Minacci leads the way as Jesuit bests Robinson


Jesuit junior Camden Minacci tossed a complete-game shutout, striking out 12 an allowing just two hits and a walk as the Tigers defeated Robinson in district play. 
By Jarrett Guthrie, editor

TAMPA – It was fitting junior Camden Minacci took to the mound on Friday in Jesuit’s all-white uniforms with the team nickname “Tigers” stretched across his chest. The junior looked every bit the caged beast pacing around the mound in-between pitches, taking an exaggerated lean-in from the stretch looking toward the plate, and when a batter was in front of him, he lived up to the big cat moniker as well as Minacci mauled hitter after hitter against district opponent Robinson, striking out a dozen and allowing just two hits in a 9-0, Jesuit win.

“I walk around a lot out there, I take my time,” Minacci said. “There are a lot of stops in this game, so I like to stay moving. I walk a lot out there. A lot.”

“I fix my hair, fix my hat, I walk around. That’s just how I do it.”

Minacci improved his season record to 5-0, and stretched his scoreless inning streak to 26 to start the year. In all of Minacci’s starts his team has given him at least six runs of support, but all he would need against Robinson would be one.

The Tigers hitters took care of that in the first inning with a little two-out hitting when sophomore Cole Russo singled through the right side and junior Henry Politz doubled him in with a liner to right field.

Though the one would turn out to be enough and it did take Jesuit’s offense a little bit longer to add some insurance, the Tigers eventually added to the scoreboard as Joe Casale singled in the fourth again scoring Russo.

Joe Casale slaps an RBI single to right field in the fourth inning. Casale was 2-for-3 in the win. 

“We have got some bats, so many good hitters, so many guys who can go deep, so we knew we’d get it going (tonight),” Politz said. “But with Cam on the mound all you need is one, he’s unbelievable.”

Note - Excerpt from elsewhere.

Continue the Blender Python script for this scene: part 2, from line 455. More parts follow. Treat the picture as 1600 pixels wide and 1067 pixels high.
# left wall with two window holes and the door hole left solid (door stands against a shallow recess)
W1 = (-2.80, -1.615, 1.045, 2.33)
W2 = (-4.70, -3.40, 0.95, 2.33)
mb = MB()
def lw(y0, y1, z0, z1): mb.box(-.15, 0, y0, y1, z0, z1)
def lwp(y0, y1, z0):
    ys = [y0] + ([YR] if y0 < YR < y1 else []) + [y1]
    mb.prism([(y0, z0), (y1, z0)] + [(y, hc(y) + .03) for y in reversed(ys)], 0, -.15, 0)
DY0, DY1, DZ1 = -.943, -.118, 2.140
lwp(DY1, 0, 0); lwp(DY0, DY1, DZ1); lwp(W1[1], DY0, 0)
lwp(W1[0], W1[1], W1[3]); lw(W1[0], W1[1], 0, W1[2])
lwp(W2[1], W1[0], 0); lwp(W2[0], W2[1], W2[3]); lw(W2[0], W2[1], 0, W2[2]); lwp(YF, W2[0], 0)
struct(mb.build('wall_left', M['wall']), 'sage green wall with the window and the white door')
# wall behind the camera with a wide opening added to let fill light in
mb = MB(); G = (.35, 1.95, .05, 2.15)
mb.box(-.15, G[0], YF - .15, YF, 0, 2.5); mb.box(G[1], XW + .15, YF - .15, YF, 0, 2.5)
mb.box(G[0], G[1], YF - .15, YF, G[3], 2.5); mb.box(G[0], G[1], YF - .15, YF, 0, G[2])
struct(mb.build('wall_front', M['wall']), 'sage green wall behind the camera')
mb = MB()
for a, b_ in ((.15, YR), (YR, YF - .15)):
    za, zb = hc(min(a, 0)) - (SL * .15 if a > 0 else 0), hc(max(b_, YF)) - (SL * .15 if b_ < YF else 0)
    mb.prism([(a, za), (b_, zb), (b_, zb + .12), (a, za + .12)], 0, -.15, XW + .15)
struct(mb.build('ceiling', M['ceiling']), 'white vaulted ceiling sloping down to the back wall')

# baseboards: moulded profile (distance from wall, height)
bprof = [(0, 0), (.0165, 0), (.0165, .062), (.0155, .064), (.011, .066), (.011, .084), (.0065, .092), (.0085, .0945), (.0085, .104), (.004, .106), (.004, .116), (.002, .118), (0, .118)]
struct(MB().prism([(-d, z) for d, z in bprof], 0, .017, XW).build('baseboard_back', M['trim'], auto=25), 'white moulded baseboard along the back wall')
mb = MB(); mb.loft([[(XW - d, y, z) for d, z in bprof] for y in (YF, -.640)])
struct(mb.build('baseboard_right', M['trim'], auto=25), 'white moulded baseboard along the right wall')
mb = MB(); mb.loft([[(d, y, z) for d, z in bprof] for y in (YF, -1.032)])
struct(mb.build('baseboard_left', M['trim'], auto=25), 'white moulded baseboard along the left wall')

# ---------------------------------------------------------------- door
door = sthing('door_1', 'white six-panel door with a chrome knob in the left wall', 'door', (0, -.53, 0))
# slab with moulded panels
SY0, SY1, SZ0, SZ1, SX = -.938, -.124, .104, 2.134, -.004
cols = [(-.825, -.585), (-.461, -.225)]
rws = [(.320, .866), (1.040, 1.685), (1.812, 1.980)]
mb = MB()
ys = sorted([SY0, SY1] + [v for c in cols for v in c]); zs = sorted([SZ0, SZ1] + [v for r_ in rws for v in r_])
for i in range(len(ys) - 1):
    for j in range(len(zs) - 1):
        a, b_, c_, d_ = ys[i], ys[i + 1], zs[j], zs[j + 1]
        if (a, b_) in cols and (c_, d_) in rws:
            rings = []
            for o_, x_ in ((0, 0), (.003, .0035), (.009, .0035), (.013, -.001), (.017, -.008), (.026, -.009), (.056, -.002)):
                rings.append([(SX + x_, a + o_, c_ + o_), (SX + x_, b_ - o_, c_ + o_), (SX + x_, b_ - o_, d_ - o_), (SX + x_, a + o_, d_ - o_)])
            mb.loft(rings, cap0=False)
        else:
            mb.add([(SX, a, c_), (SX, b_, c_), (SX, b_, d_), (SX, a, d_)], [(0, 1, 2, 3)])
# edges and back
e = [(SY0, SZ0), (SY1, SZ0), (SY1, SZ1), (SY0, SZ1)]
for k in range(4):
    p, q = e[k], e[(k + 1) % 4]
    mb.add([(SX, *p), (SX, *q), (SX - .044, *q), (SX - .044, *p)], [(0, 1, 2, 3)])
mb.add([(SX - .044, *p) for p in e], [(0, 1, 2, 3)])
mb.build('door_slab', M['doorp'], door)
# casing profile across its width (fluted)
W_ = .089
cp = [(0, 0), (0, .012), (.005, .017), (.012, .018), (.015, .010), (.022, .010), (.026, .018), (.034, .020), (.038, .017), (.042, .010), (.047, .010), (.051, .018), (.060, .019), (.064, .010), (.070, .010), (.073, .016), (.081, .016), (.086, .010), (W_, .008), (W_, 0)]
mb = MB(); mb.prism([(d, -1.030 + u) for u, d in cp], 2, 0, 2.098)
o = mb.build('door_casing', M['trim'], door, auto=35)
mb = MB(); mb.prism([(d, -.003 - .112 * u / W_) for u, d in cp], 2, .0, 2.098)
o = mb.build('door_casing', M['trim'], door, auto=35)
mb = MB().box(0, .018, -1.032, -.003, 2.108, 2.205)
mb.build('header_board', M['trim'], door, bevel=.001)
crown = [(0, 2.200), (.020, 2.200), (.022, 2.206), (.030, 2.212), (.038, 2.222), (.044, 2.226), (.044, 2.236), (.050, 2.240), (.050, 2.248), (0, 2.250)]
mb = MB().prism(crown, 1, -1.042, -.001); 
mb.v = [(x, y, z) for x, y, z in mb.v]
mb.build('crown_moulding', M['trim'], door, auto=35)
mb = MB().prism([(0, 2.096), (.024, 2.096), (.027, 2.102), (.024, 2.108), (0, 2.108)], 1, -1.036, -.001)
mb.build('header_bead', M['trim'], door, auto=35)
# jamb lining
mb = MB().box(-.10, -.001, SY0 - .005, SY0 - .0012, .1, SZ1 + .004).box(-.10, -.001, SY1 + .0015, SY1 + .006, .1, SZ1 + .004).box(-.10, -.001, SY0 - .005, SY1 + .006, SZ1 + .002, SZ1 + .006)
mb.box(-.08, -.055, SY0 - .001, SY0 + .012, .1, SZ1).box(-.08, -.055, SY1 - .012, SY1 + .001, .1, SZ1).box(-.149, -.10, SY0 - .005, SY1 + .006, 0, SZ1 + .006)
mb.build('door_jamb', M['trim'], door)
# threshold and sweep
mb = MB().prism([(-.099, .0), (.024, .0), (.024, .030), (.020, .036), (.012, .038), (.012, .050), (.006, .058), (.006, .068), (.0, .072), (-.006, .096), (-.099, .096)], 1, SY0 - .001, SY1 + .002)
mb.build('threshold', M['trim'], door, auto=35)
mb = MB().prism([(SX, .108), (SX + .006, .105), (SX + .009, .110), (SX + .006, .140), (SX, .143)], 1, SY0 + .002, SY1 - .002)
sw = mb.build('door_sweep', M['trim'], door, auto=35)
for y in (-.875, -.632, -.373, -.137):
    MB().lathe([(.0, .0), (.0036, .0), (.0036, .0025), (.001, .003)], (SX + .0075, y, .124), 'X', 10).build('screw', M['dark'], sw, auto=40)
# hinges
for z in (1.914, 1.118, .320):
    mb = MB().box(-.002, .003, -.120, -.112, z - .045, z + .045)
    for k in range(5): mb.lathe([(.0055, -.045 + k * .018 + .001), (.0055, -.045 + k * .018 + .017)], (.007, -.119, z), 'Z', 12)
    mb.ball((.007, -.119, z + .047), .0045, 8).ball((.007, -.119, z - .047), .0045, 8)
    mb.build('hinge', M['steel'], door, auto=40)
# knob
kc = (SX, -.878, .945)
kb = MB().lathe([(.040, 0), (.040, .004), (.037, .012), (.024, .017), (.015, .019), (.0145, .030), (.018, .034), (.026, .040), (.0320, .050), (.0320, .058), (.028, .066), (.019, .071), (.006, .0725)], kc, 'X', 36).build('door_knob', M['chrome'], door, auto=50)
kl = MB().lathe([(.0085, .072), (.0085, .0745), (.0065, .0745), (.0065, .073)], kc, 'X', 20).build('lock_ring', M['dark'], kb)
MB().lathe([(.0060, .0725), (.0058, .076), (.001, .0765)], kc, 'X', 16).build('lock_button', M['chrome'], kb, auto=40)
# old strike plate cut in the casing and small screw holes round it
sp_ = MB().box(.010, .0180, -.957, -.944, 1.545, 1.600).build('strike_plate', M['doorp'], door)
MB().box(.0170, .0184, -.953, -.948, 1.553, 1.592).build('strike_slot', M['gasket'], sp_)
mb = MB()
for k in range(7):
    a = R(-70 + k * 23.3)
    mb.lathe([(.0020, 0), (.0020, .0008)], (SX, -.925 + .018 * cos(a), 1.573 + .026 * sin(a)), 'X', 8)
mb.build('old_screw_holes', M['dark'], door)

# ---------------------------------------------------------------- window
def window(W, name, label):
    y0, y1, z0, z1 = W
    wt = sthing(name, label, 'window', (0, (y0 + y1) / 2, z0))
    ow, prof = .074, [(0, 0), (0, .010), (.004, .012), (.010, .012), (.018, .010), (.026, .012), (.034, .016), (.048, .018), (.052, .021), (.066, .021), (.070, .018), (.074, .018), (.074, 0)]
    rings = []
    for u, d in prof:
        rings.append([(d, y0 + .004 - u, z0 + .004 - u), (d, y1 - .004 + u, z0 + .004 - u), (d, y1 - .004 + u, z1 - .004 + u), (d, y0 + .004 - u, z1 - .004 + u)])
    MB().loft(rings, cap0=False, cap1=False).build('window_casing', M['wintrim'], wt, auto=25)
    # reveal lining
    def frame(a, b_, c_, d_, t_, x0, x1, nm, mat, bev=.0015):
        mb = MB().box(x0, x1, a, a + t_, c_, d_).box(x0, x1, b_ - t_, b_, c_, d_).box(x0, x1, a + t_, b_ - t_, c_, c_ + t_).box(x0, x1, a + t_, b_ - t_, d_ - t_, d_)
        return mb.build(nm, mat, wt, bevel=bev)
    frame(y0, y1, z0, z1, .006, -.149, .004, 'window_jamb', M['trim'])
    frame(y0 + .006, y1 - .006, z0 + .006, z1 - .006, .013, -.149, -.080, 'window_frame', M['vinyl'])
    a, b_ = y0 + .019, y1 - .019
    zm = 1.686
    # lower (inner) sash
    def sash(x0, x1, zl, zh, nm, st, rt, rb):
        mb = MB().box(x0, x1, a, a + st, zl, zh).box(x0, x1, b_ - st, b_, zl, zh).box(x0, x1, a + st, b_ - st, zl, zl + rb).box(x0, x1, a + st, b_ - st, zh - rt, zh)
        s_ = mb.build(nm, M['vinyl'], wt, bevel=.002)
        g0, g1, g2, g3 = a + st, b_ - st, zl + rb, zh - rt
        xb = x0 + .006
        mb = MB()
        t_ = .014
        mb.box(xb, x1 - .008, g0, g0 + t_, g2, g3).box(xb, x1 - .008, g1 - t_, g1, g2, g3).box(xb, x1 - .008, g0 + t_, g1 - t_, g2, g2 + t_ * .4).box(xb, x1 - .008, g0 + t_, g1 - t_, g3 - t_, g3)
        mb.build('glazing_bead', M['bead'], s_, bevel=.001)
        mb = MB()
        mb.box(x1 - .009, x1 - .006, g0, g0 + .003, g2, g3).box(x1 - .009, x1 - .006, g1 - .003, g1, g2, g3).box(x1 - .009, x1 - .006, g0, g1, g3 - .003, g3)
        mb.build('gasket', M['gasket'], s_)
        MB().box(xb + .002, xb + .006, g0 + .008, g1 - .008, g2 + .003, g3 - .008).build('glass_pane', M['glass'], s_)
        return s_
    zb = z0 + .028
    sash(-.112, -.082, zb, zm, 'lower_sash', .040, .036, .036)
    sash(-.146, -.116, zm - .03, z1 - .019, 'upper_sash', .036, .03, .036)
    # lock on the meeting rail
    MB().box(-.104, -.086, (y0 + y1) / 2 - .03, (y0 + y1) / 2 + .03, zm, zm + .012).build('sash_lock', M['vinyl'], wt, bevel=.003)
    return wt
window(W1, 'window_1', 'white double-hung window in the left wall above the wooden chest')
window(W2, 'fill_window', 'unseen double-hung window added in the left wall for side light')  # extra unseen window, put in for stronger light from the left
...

Jesuit's Cole Russo scoring one of his three runs in the game.
But the Tigers didn’t let up at the plate, Russo chipped in an RBI ground ball, and Politz (3-for-3) singled in another in a three run fifth, and Jesuit added four more in the sixth on a Jonathan Shoop RBI triple, an RBI single by Jimmy Clifford and a two-run single from BJ Graham.

With the runs starting piling on, the Wake Forest committed Minacci seemed to find another groove pumping in strikes, and retired the last five he saw with punchouts.

“I felt the best I felt all day in the last inning,” Minacci said of his 12-pitch seventh inning. “I would have liked to have thrown like that the whole game.”

His habits of constantly moving on the field are something his teammates take note of and have some fun with, but his success and the respect his teammates have for him is apparent.

Jesuit 1B Henry Politz takes it himself to record the
game's first out Friday night. 
“We tease him a ton and I’m a bit of an impressionist, so I have a good time with him … He definitely has his own thing out there,” Politz said. “But it works for him and the stats speak for themselves. But all that on the mound is just a part of it, as intense as he is out there, he’s an incredibly nice guy and very humble. A great teammate.”

Jesuit (10-2, 4-0 in Class 6A-District 8) took a pair of losses to start the week and the team was looking for a way to get back in the win column. According to Politz, with Minacci on the mound that has been a certainty for the Tigers.

“Once you get Camden a run and it gets to the third inning, and then make it 2-0, 3-0, well then,” he said, “I’m so glad I play for Jesuit and not the other team. Because I’d hate to be on the other side, down 3-0 against Camden.”

Robinson senior Koby Fogg.
For Robinson (6-6, 2-1 in 6A-8) it was a long night at the plate, Koby Fogg picked up the Knights first single in the second inning and Ben Kim added another in the sixth, while Minacci issued only one walk from the mound. Fogg worked five innings on the mound and kept his team in it, but the lack of offense and Jesuit’s fifth and sixth inning proved too much.